In evolution literature they reject transitional forms but instead say transitional features.
there is no transitional new forms ever found in the fossil record. they hope instead to find species with new features. this is what they do today to justify a claim they find intermediates at higher levels.
However as nelson said these higher levels are still species.
i read Goulds paper on this and he had to fight with other evolutionists that the fossil record was not showing evidence for evolution. PE is a desperate grasp to save the day.
however evoltionists today do want to pretend PE was just a dream. they realized better then gould it was a disater for evolutionism.

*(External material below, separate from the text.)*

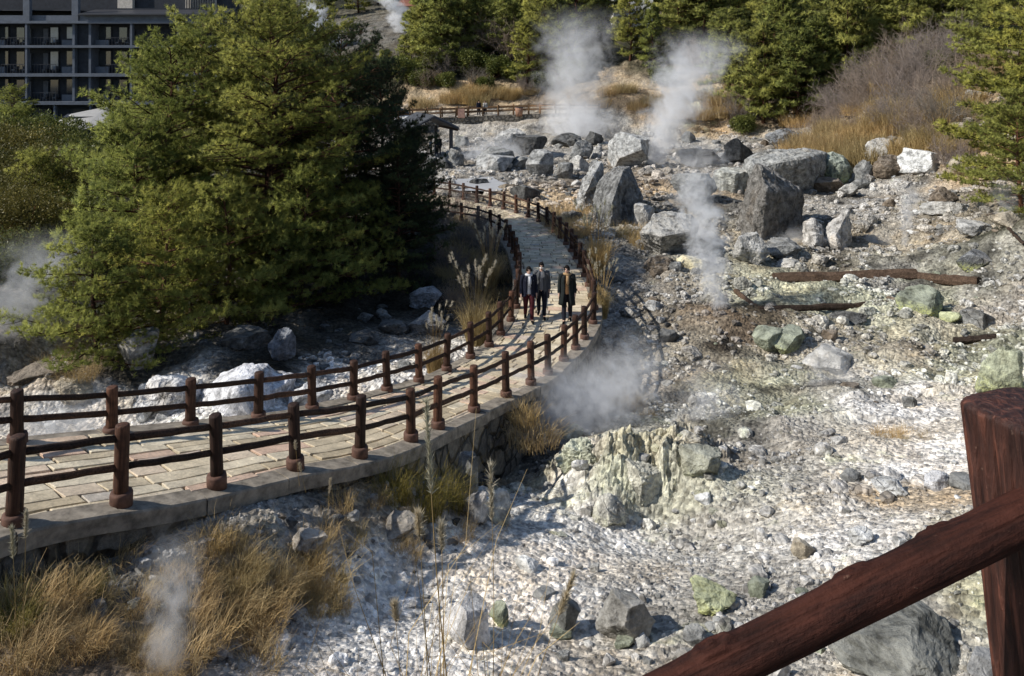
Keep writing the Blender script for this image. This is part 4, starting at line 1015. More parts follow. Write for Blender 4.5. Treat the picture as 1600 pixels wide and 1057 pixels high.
copy_tree(b2, ground_at(40, 23.2), 1.0, .55, 'low green bush standing in the steam at the left edge')
copy_tree(b2, ground_at(95, 36), 3.0, 1.2, 'green broadleaf bush behind the big rusty one')
copy_tree(b2, ground_at(-40, 40), 3.5, 1.5, 'tall green bush furthest back at the left edge')
copy_tree(b1, ground_at(250, 45), 1.5, 1.1, 'rusty bush hidden mostly behind the sunlit left pine')
copy_tree(b2, ground_at(10, 62), 1.5, 1.2, 'green shrub in front of the small grey roof at the left edge')
for px, d, sc, lab, src in [(30,24.5,.75,'rusty low bush right at the left edge above the bank',b1),(-40,21.5,.8,'green bush at the far left edge beside the steam',b2),(95,24,.5,'low green bush under the steam left of the young pine',b2),(20,34,1.1,'rusty and green bush mass below the small pine at the left edge',b1),(120,31,.9,'green bush touching the left flank of the pines',b2),(-90,32,1.2,'green bush behind the steam at the far left edge',b2),(150,42,1.3,'tall green bush behind the glossy one',b2),(60,46,1.4,'green bush mass before the small grey-green tree',b2)]:
    copy_tree(src, ground_at(px, d), rf.uniform(0, 6), sc, lab)
for px, d, sc, lab in [(210,20.3,.55,'tiny young pine just left of the squared grey block'),(300,22.2,.6,'tiny young pine right of the squared grey block'),(430,24.5,.9,'shaded young pine behind the bluish dark boulder')]:
    copy_tree(t6, ground_at(px, d), rf.uniform(0, 6), sc, lab)
b3 = make_bush('deciduous_tree', bush_data(5, 2.3, 4.6, 9000, .16, 20), ground_at(88, 56), 'small grey-green tree in front of the grey hip roof', 'leaf', cat='tree', sc=.95)
bf = make_bush('bush', bush_data(4, 2.4, 3.0, 5000, .28, 16), ground_at(775, 99), 'dark green round bush below the hillside pines above the orange bank', 'leaf', cat='bush')
for px, d, sc, lab in [(735,100,1.1,'green bush left of the dark round bush on the bank'),(805,98,.9,'small green bush right of the dark round bush on the bank'),(1035,92,.8,'green bush in front of the right hand bank pines'),(1480,66,.8,'rusty green bush on the scrub slope'),(1165,78,.7,'low green bush at the forest foot right of the tall steam'),(660,97,.8,'green bush at the left end of the orange bank'),(700,96,.7,'small bush on the orange bank near its left end'),(760,95.5,.7,'small bush above the two distant people'),(845,96,.8,'bush at the right end of the upper bank'),(890,97,1.0,'dark bush in the hazy steam below the pines'),(680,100,1.1,'bush behind the left end of the orange bank'),(570,104,1.2,'dark bush at the foot of the forest behind the clump'),(640,99,1.2,'dark bush above the shelter roof')]:
    copy_tree(bf, ground_at(px, d, .2), rf.uniform(0, 6), sc, lab)

# ---- bare shrubs
def twig_data(seed, H=2.2, n0=22, levels=4, wid=.012, spread=.5):
    r = np.random.default_rng(seed); S = []
    def grow(p, d, L, w, lv):
        m = 3
        for k in range(m):
            d2 = d + r.normal(0, .16, 3); d2[2] += .03; d2 /= np.linalg.norm(d2); q = p + d2*L/m
            S.append((p, q, w*(1-k*.2), w*(1-(k+1)*.2))); p = q; d = d2
            if lv > 0:
                for _ in range(2):
                    b = d + r.normal(0, .55, 3); b /= np.linalg.norm(b); grow(p, b, L*.55*r.uniform(.6, 1.2), w*.5, lv-1)
    for k in range(n0):
        a = r.uniform(0, 6.28); d = np.array([math.cos(a)*spread*r.uniform(.2, 1.3), math.sin(a)*spread*r.uniform(.2, 1.3), 1]); d /= np.linalg.norm(d)
        grow(np.array([math.cos(a)*.15, math.sin(a)*.15, -.1]), d, H*r.uniform(.45, .75), wid, levels)
    return S
TW = segs_mesh(twig_data(3, 3.2, 15, 3, .035, .7), M['twig'], 'bare_shrub', None)
tag(TW, 'grey leafless shrub arching over dry grass below the right hillside pines', 'shrub'); TW.location = ground_at(1315, 68)
def dup(o, loc, rz, sc, label, group=None):
    c = o.copy(); link(c); c.location = loc; c.rotation_euler = (0, 0, rz); c.scale = (sc,)*3 if not hasattr(sc, '__len__') else sc; c['label'] = label
    if group: c['group'] = group
    elif 'group' in c: del c['group']
    return c
GS = 'leafless shrubs on the right scrub slope'
LS = 'leafless grey-violet shrub in the thicket on the right scrub slope'
k = 0
for px, d, sc in [(1290,70,1.0),(1340,69,1.15),(1365,66,1.1),(1390,67,1.3),(1415,62,1.1),(1440,64,1.4),(1460,58,1.0),(1475,66,1.3),(1400,57,1.0),(1430,54,.9),(1470,53,1.0),(1500,58,1.1),(1445,69,1.3),(1380,74,1.3),(1340,76,1.2),(1420,75,1.4),(1500,72,1.3),(1310,74,1.1),(1520,64,1.1),(1485,48,.7)]:
    dup(TW, ground_at(px, d), rf.uniform(0, 6), sc, LS, GS)
for px, d, sc in [(1245,72,.55),(1275,68,.6),(1300,64,.6),(1330,61,.55),(1360,60,.65),(1385,57,.6),(1415,55,.55),(1445,52,.6),(1330,66,.7),(1290,72,.7),(1400,61,.7),(1450,57,.65)]:
    dup(TW, ground_at(px, d), rf.uniform(0, 6), sc, 'low leafless shrub among the dry grass at the foot of the right scrub slope', 'low leafless shrubs at the foot of the scrub slope')
for px, d, sc, lab in [(795,103,1.9,'brownish leafless tree-like shrub among the hillside pines above the path'),(755,106,1.8,'leafless brown shrub behind the green bank bushes'),(830,99,1.1,'leafless shrub right above the upper fence'),(690,99,1.1,'leafless shrub left on the orange bank'),(720,101,1.3,'leafless shrub between green bushes on the bank'),(1090,94,1.3,'leafless shrub right of the orange bank'),(1150,80,1.0,'leafless shrub at the forest foot near tall steam'),(880,98,1.2,'leafless shrub in the left steam below the pines'),(665,96,.8,'low leafless shrub at the left end of the orange bank'),(740,96,.8,'low leafless shrub on the orange bank above the path'),(820,95,.8,'low leafless shrub at the right end of the orange bank'),(1530,100,1.8,'leafless pale tree at the upper right among pines')]:
    dup(TW, ground_at(px, d), rf.uniform(0, 6), sc, lab)

# ---- grass clumps
def grass_data(seed, n=420, H=.8, R=.28, w=.010, curl=.6, lean=.5):
    r = np.random.default_rng(seed); m = 4
    a = r.uniform(0, 6.28, n); q = R*np.sqrt(r.uniform(0, 1, n)); base = np.stack([np.cos(a)*q, np.sin(a)*q, -.03+0*q], 1)
    h = H*r.uniform(.45, 1.1, n); a2 = a + r.normal(0, .8, n); out = lean*r.uniform(.2, 1.1, n)*h
    V = []; t = np.linspace(0, 1, m+1)
    sd = np.stack([-np.sin(a2+r.normal(0,1,n)), np.cos(a2), 0*a], 1)
    for k, tt in enumerate(t):
        hz = h*(tt - curl*.35*tt**3*r.uniform(.3, 1.2, n)); hx = out*tt**1.8
        c = base + np.stack([np.cos(a2)*hx, np.sin(a2)*hx, hz], 1) + r.normal(0, .035*H/.5*tt, (n, 3)); ww = w*(1-tt*.85)
        V += [c - sd*ww/2, c + sd*ww/2]
    V = np.stack(V, 1).reshape(-1, 3); b = np.arange(n)[:,None]*(2*(m+1))
    Q = np.concatenate([b + np.array([[2*k, 2*k+1, 2*k+3, 2*k+2]]) for k in range(m)])
    ti = np.clip(r.uniform(0, 1, n), 0, 1); tint = np.repeat(ti, 2*(m+1))
    return V, Q, tint
def plume_stems(seed, n=14, H=1.5, R=.2, sw=.008, pl=.2, pw_=.035, lean=.35):
    r = np.random.default_rng(seed); b = MB()
    Vp = []; pn = 0
    for k in range(n):
        a = r.uniform(0, 6.28); q = R*r.uniform(0, 1); p = np.array([math.cos(a)*q, math.sin(a)*q, 0]); h = H*r.uniform(.7, 1.1); o = lean*r.uniform(.1, 1)*h; a2 = a+r.normal(0, .5)
        P = np.array([p + [math.cos(a2)*o*t**2, math.sin(a2)*o*t**2, h*t] for t in np.linspace(0, 1, 6)])
        b.tube(P, np.linspace(sw, sw*.5, 6), 3, False, a=.3)
        d = P[-1]-P[-2]; d /= np.linalg.norm(d)
        m = 60; t = r.uniform(0, 1, m); c = P[-1] + d*(t*pl)[:,None]; D = d*.8 + r.normal(0, .32, (m, 3)); Vp.append((c, D, t))
    c = np.concatenate([v[0] for v in Vp]); D = np.concatenate([v[1] for v in Vp]); D /= np.linalg.norm(D, axis=1, keepdims=True)
    V, Fc, tint = tri_ribbons(c, D, np.full(len(c), pw_*2.2), np.full(len(c), .012*pw_/.035), r, r.uniform(.3, 1, len(c)))
    return b, V, Fc, tint
GM = {}
for nm, mat, sd, kw in [('straw','straw',1,dict(n=300,H=.5,R=.26,w=.007,curl=1.0,lean=.8)),('rust','rust',2,dict(n=300,H=.42,R=.32,w=.007,curl=1.2,lean=1.0)),('green','ggrass',3,dict(n=480,H=.7,R=.32,w=.008,lean=.9,curl=1.0)),('far','rust',4,dict(n=900,H=1.2,R=1.25,w=.03,lean=.5)),('farstraw','straw',5,dict(n=900,H=1.4,R=1.2,w=.03,lean=.5)),('low','rust',6,dict(n=360,H=.34,R=.32,w=.009,lean=.9,curl=.9))]:
    V, Q, t = grass_data(sd, **kw); o = npmesh('grass_clump', V, Q, mat=M[mat], attrs={'tint': t}); GM[nm] = [o, False]
def grass(nm, loc, sc, label, group=None, rz=None):
    o, used = GM[nm]; rz = rf.uniform(0, 6.28) if rz is None else rz
    if not used:
        GM[nm][1] = True; o.location = loc; o.rotation_euler = (0,0,rz); o.scale = (sc,)*3 if not hasattr(sc, '__len__') else sc
        tag(o, label, 'grass clump', group); return o
    return dup(o, loc, rz, sc, label, group)
def gp(px, py): p = hit(px, py); return (p[0], p[1], H1(p[0], p[1])-.02)
def grasses(nm, n, x0, x1, y0, y1, s0, s1, label, group):
    k = 0
    for _ in range(n*5):
        if k >= n: break
        px = rf.uniform(x0, x1); py = rf.uniform(y0, y1); p = hit(px, py)
        if pathdist(p[:1], p[1:2])[0][0] < .05: continue
        grass(nm, (p[0], p[1], H1(p[0], p[1])-.02), rf.uniform(s0, s1), label, group); k += 1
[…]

what was wrong was my post getting flagged. there was no reason for this.
i can’t learn why it was WRONG if there is no explanation from the flag wavers.
I never flagg anyone but if someone is flagged, someone kind, should say why if its not clear.
otherwise suspicion kicks in that flagging is being used to just stop unwelcome opposition.
Say it ain’t so? why was my stuff different then others??? Hmmmm.

Thanks for this quotation, Aquaticus. It’s exactly the point I was trying to make to Chris Falter. Darwin admits that it is possible for a rational, informed person to doubt whether a particular mechanism (in his case, natural selection) should be given tremendous weight, while still drawing the inference of common descent for reasons that don’t come from the proposed mechanism. Chris recently suggested that the two things were bound tightly together, in a package deal, but here Darwin says that this is not strictly necessary. I pointed this out to him, referencing Darwin, and your passage gives me another reference to make the same point.

Unless the transitional forms between larger groups are species - species which have some charactistics of each of two larger groups.

There are no lines on my ruler between the millimetre marks, but they are abundant between the centimetre marks.